Friday Book Memes, 10-April-15

10 Apr

Welcome to the ‘I’m in Cleveland’ edition of Book Blogger Hop, Book Beginnings and The Friday 56 hosted by Coffee Addicted WriterRose City Reader and Freda on Freda’s Voice. It’s likely that I’m on a plane as you read this. Head on over there and check out the other participating blogs.

Book Blogger Hop

This is my first Book Blogger Hop and I plan to make this a recurring thing (as long as I like the questions!). This week’s question is,

Have you ever received a bound galley from a publisher for review? What did you think about it? Were you surprised at anything?

I’m more familiar with the term ARC, but yes, I’ve received a few. Some of them, I won through Goodreads and some through blog competitions and one or two directly from the authors themselves. I like the idea of having a book before it’s available, which seems so forbidden! I think of the scene in The Devil Wears Prada where the main character gets advanced copies of the next Harry Potter books for her boss’s children. Sometimes I find mistakes that I hope are caught before publication. Sometimes I’m surprised at how big the release of the book is. I received an ARC once that I hated and then saw it on the front shelves at Barnes and Noble a few months later. Ugh.

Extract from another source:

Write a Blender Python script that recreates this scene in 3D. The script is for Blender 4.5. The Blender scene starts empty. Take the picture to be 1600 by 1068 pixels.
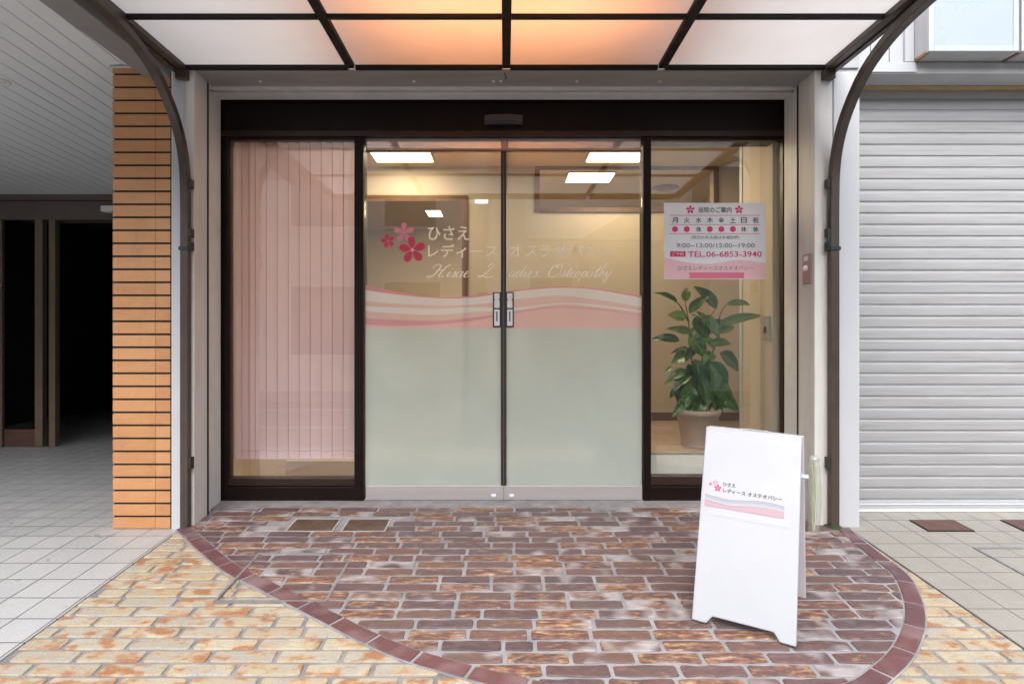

My newest book is The White Tiger by Aravind Adiga, which I’m reading for my work book club. Here’s the summary from Goodreads:

The white tiger of this novel is Balram Halwai, a poor Indian villager whose great ambition leads him to the zenith of Indian business culture, the world of the Bangalore entrepreneur. On the occasion of the president of China’s impending trip to Bangalore, Balram writes a letter to him describing his transformation and his experience as driver and servant to a wealthy Indian family, which he thinks exemplifies the contradictions and complications of Indian society.


Book Beginnings is all about that very important opening sentence (or two) that us writers are always worrying about!

Mr. Premier,


Neither you nor I speak English, but there are some things that can only be said in English.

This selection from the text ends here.